Parece que um visto de entrada num país da União Europeia vale bem uma Jornada católica, sem o embaraço da Inquisição

Das coisas que vamos arrumando no fundo da memória, tidas por inúteis, mas que por vezes teimam em vir à tona, deparei-me com uma velha história sobre um acontecimento algo insólito, de cariz religioso, com mais de meio século, mas nem por isso menos interessante.

Tratava-se de uma afluência de pedidos de visto de entrada em Portugal de membros de uma corrente religiosa muçulmana, os chamados fatimidas. O objectivo era visitar o Santuário de Fátima.

Aparentemente, estranho desígnio: a que propósito crentes muçulmanos se interessavam por um local de culto puramente católico? Se bem que, pela sua religião, reconheçam Cristo como um Profeta (Iassa ben Miriam, ou seja, Jesus, Filho de Maria), uma peregrinação a Fátima tinha algo de insólito.

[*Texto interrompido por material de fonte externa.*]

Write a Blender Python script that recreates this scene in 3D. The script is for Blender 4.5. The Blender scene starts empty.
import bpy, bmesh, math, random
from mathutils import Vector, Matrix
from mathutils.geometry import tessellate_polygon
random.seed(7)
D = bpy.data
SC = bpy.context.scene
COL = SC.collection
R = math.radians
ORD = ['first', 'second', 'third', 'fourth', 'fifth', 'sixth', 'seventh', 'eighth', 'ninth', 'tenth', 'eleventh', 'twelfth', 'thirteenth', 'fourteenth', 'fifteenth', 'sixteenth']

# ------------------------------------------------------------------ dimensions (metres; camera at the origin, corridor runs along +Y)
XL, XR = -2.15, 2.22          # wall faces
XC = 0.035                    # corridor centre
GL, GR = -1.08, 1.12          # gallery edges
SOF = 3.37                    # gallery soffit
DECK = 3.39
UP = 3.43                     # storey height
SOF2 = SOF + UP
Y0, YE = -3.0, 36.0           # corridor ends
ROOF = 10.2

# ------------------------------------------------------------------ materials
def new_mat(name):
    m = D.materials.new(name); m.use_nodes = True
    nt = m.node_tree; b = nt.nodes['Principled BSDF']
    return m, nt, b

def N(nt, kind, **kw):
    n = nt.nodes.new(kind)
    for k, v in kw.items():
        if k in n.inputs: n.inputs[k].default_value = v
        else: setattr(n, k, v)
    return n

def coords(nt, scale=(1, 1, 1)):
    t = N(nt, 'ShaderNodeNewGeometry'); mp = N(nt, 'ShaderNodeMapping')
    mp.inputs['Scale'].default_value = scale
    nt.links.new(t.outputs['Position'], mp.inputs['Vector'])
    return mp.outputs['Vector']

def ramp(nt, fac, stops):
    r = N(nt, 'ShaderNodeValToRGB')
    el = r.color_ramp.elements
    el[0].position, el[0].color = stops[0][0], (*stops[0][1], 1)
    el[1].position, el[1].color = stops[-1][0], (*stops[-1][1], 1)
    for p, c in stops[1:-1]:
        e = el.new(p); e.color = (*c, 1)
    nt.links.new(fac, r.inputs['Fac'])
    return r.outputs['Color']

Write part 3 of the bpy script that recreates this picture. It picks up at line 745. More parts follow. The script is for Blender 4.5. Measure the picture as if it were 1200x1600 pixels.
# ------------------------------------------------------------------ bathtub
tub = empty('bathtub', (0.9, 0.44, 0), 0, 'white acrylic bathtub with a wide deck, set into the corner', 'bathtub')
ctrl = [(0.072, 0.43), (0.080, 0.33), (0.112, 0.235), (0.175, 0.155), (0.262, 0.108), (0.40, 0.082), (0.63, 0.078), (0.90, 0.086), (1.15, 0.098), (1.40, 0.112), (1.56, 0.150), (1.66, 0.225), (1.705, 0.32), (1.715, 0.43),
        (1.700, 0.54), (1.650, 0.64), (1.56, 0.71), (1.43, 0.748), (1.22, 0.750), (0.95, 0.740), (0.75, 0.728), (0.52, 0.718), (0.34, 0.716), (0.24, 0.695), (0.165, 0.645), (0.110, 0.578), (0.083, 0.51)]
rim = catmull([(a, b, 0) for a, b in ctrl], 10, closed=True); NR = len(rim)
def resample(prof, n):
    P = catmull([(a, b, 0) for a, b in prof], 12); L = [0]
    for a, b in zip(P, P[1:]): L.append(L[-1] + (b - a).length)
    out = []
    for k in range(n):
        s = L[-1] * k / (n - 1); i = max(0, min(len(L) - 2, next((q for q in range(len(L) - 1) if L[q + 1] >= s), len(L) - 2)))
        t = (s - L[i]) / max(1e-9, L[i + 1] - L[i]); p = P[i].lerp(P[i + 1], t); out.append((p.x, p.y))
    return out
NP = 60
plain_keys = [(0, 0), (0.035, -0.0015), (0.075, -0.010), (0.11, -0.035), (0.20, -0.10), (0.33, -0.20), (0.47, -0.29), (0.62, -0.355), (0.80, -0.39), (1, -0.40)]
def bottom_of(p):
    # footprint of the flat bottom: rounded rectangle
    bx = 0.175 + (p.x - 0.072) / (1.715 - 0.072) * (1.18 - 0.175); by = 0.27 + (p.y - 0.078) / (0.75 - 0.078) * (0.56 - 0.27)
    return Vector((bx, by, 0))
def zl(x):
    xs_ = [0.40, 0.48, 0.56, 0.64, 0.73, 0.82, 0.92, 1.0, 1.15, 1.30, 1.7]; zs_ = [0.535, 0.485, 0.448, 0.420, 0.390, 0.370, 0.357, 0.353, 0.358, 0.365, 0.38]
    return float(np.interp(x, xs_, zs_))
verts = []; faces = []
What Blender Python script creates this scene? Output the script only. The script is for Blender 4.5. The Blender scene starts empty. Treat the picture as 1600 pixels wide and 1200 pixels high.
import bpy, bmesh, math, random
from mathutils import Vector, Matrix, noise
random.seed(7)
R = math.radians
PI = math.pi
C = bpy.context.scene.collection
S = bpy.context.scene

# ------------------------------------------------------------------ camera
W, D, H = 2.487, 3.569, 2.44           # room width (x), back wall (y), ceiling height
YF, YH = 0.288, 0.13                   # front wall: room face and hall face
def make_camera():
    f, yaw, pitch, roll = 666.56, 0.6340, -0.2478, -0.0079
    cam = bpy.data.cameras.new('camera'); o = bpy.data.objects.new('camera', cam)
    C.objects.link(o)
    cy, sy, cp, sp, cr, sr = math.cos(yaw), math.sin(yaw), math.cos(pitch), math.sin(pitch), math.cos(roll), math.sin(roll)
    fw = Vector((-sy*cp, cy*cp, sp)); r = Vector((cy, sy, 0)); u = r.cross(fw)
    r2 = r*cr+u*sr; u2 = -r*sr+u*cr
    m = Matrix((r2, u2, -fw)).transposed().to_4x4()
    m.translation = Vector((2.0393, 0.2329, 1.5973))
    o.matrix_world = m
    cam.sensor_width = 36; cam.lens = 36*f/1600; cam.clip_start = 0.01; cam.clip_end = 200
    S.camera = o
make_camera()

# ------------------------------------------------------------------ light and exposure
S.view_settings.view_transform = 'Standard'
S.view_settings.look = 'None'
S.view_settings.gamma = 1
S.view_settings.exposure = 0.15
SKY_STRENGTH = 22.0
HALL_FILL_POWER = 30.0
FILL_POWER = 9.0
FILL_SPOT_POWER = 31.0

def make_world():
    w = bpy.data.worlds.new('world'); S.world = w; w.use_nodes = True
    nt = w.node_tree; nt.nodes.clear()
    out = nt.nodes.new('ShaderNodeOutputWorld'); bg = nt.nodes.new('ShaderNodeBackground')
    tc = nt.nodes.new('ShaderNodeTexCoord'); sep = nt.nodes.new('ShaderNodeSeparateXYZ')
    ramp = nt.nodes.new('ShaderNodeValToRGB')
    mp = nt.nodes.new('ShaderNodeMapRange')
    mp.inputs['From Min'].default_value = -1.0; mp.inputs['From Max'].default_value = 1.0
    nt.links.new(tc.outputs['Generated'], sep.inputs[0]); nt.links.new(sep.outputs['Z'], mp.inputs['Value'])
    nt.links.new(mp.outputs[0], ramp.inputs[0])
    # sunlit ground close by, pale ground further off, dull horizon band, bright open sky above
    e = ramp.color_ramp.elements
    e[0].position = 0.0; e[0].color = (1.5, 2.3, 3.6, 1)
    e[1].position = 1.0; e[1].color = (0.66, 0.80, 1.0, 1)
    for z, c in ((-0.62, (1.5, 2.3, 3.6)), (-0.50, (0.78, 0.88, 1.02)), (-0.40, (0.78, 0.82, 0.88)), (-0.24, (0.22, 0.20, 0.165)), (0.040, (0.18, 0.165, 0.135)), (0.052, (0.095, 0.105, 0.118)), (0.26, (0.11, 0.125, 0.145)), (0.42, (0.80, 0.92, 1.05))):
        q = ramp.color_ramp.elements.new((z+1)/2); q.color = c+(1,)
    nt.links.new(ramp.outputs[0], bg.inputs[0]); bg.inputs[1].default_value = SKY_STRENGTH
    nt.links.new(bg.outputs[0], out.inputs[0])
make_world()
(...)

Os fatimidas têm a sua origem na crença de serem descendentes de Fátima, filha do Profeta Maomé, casada com Ali. Chegaram a constituir um califado, entre os séculos X e XII, centrado no Egipto e abrangendo um território desde o Médio Oriente até à actual Tunísia. Após um período de decadência, califado foi extinto pelo célebre Saladino, quando da sua conquista do Egipto.

Daí a associação com Fátima, nome indubitavelmente de origem árabe.

Ao que parece, o movimento não acabou, uma vez que no século XX ainda dava sinais de vida.

O problema é que havia interesses contrários à presença de muçulmanos em Fátima, mesmo arvorados em pacatos visitantes. E, discretamente, os vistos foram negados.

Com prejuízo para o turismo local, porque, nisto de negócios, há que ser ecuménico.

O despertar desta recordação surgiu pela notícia recente de pedidos de visto de cidadãos de países orientais para acompanhar a visita do Papa, durante as Jornadas Mundiais da Juventude.

Paris vale bem uma missa, disse Henrique IV de França, criado como protestante (huguenote), quando, à vista da cidade cercada, percebeu que a maneira mais fácil de entrar em Paris era através da conversão ao catolicismo. Para ele, era a segunda conversão, desta vez voluntária, já que a primeira, durante o Massacre de S. Bartolomeu, foi feita na alternativa de ser simplesmente morto sem demora.

Pois parece que um visto de entrada num país da União Europeia vale bem uma Jornada católica, sem o embaraço da Inquisição.

E assim budistas, hindus, muçulmanos e outros se encheram de fé ecuménica, e procuram a via de Lisboa, como novo Caminho de Santiago.

Mais fácil de obter que um visto gold, ou a cidadania portuguesa, como sefardita, no caso de muitos asquenazi oriundos da Europa Oriental...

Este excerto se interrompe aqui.